With a volatile mix of the visionary and a confrontational style, he campaigned mostly in print to turn his passions into reality.
There is a nice continuity about the review in the Scots Magazine – quite apart from the very generous comments by the writer, this is the publication which carried articles by John for many years. At times you suspect the editor must have wondered what was coming next.
Over several decades John persuaded editors to take pieces over a wide range of subjects: on Mrs Kennedy-Fraser and Songs of the Hebrides, on the work of Fr Allan McDonald on the remote island of Eriskay (that work incidendentally now celebrated in a fine biography by Roger Hutchinson) and on Highland links with Nova Scotia.
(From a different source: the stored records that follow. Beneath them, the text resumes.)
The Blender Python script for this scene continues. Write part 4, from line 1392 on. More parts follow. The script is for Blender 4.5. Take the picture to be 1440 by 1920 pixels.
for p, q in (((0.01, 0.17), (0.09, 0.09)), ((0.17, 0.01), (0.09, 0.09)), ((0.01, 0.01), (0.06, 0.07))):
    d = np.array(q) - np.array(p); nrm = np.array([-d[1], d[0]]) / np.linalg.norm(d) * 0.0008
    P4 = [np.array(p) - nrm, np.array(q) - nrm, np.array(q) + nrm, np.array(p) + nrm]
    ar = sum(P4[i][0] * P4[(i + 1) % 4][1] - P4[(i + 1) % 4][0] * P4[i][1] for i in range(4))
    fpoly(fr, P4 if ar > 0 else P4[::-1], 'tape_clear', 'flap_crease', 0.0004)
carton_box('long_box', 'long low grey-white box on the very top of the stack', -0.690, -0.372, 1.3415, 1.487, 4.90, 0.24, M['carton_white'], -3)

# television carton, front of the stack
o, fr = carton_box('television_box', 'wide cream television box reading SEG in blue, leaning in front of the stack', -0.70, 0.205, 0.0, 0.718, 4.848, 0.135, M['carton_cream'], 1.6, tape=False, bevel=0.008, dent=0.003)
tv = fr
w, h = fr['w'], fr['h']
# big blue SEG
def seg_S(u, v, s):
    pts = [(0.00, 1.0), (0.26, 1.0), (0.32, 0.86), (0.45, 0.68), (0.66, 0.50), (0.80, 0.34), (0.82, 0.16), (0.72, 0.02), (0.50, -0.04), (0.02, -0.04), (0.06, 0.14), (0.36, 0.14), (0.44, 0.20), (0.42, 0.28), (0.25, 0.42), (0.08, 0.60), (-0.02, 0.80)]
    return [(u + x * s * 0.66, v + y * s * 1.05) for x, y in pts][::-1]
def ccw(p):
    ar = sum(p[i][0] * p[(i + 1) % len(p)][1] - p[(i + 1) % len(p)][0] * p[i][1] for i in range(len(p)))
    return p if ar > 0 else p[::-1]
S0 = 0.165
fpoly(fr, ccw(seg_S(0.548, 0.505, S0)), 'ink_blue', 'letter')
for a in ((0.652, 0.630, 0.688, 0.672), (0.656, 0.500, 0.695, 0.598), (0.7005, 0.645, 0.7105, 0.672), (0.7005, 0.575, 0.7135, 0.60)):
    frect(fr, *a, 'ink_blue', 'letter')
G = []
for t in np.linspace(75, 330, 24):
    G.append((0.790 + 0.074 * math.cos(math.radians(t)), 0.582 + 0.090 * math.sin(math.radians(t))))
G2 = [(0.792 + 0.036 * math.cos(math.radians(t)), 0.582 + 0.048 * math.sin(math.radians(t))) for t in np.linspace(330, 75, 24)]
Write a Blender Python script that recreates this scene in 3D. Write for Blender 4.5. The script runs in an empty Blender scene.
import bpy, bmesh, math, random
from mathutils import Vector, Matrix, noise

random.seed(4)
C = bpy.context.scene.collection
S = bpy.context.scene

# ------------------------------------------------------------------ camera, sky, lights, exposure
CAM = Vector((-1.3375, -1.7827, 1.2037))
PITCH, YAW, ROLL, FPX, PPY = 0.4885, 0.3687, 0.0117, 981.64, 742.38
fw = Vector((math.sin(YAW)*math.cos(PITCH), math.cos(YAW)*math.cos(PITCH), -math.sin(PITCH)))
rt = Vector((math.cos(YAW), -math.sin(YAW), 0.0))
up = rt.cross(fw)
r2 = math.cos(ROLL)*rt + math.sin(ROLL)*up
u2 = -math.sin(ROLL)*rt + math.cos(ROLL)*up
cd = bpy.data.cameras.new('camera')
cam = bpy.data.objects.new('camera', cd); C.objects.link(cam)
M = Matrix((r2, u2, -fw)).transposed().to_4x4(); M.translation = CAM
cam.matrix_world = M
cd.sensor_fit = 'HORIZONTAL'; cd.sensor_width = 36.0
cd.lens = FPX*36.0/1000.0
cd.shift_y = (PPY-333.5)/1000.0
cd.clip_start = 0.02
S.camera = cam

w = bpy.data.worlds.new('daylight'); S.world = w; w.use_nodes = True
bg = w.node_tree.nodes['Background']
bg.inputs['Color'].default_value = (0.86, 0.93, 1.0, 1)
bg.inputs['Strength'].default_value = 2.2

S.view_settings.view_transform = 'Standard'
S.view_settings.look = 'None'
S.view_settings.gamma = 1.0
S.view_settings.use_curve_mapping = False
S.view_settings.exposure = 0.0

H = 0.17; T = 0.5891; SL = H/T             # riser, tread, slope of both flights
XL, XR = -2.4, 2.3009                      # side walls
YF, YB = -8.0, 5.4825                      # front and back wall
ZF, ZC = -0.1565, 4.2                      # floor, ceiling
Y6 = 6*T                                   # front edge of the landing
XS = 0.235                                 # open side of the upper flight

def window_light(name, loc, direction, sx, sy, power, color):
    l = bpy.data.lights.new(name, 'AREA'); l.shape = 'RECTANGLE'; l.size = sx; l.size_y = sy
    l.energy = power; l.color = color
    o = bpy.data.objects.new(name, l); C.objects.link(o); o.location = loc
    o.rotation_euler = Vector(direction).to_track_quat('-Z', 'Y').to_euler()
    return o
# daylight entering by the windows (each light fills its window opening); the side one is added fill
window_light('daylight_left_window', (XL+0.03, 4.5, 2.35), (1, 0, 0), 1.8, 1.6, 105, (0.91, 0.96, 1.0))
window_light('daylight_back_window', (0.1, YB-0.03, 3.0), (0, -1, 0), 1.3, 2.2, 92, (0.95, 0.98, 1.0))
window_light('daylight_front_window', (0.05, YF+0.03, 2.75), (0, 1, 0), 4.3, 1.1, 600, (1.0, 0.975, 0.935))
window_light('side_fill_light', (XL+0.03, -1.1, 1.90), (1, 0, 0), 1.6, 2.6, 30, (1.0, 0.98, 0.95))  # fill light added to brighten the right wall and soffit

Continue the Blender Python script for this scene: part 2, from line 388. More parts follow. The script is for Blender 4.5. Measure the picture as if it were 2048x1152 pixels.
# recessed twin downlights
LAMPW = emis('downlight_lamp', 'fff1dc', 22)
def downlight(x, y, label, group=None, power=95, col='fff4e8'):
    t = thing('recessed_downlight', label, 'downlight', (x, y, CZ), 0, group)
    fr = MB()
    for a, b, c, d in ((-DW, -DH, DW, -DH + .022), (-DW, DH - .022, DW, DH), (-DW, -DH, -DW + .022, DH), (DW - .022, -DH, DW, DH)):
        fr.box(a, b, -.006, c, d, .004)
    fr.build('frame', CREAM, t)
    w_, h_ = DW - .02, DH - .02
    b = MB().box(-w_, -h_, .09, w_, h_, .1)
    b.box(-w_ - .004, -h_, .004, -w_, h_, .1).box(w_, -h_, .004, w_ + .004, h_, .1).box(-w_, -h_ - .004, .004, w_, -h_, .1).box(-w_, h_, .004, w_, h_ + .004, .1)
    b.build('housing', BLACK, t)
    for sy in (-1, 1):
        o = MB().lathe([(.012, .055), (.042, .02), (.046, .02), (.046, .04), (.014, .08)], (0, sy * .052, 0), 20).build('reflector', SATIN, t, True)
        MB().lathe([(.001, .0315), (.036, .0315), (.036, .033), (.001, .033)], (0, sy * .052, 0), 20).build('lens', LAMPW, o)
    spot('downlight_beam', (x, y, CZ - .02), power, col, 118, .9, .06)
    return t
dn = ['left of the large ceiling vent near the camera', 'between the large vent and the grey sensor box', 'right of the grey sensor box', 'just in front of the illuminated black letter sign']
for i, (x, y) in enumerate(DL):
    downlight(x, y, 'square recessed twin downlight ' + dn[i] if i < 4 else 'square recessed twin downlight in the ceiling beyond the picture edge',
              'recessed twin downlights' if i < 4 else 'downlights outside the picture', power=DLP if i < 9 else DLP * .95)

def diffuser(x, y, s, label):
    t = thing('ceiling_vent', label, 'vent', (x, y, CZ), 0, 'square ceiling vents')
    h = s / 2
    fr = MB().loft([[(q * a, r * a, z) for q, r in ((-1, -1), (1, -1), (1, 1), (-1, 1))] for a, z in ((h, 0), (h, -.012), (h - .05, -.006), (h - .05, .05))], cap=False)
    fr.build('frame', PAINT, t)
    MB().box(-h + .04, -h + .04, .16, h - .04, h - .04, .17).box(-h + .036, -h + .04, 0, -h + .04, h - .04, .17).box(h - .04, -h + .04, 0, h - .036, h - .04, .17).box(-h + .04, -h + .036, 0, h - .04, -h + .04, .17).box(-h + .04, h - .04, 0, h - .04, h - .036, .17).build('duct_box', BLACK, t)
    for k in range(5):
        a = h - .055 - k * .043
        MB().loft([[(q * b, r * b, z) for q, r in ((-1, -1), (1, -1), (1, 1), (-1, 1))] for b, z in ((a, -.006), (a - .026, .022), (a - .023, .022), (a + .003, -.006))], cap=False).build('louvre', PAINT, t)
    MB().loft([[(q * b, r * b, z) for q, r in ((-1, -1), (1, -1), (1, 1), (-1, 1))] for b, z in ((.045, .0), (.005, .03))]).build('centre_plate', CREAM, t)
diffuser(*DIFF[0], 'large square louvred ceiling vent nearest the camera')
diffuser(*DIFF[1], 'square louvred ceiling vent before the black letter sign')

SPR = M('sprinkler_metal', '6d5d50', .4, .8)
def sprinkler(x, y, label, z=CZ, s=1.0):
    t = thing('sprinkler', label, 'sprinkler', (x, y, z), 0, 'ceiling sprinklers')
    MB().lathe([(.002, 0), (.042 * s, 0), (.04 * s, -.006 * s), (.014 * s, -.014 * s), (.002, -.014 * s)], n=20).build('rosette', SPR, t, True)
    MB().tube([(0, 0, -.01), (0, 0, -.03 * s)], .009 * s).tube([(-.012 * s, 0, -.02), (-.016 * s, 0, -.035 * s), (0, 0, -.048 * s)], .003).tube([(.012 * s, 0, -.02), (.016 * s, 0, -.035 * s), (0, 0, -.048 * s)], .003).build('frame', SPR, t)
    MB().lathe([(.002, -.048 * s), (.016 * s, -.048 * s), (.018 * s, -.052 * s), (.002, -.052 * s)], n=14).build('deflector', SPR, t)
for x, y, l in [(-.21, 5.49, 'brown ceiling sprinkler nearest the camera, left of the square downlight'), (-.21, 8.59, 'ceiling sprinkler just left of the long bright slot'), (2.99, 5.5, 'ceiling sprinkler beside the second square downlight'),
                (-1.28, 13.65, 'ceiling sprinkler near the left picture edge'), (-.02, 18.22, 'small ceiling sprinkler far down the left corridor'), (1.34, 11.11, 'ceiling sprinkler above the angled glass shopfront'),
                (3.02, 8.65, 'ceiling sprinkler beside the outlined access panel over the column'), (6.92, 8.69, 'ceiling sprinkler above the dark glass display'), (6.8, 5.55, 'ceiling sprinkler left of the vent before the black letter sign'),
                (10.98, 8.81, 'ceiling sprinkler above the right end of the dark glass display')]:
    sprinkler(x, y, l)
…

There were obituaries of Hebridean bards or storytellers and a two-part account of the founding of the Sea League on Barra by Compton Mackenzie and himself.
John’s rigorously researched work was regularly accepted by leading journals such as Scottish Gaelic Studies published by the Aberdeen University Celtic Department and Eriu, the leading Irish language publication but he was also keen to bring Gaelic culture and history to a wider public and it is to the credit of the Scots Magazine that they gave him his way.
Perhaps the subject matter sometimes looked a little out of place among the more folksy articles which were the magazine’s usual fare (this month’s edition includes cookery, culture and a walk in the Cuillins as well as a long list of book reviews), but John was convinced that there was a curiosity for Gaelic culture among general readers both at home and abroad. Clearly the editors thought so too. Which may be why the Scots Magazine is the oldest magazine still in publication.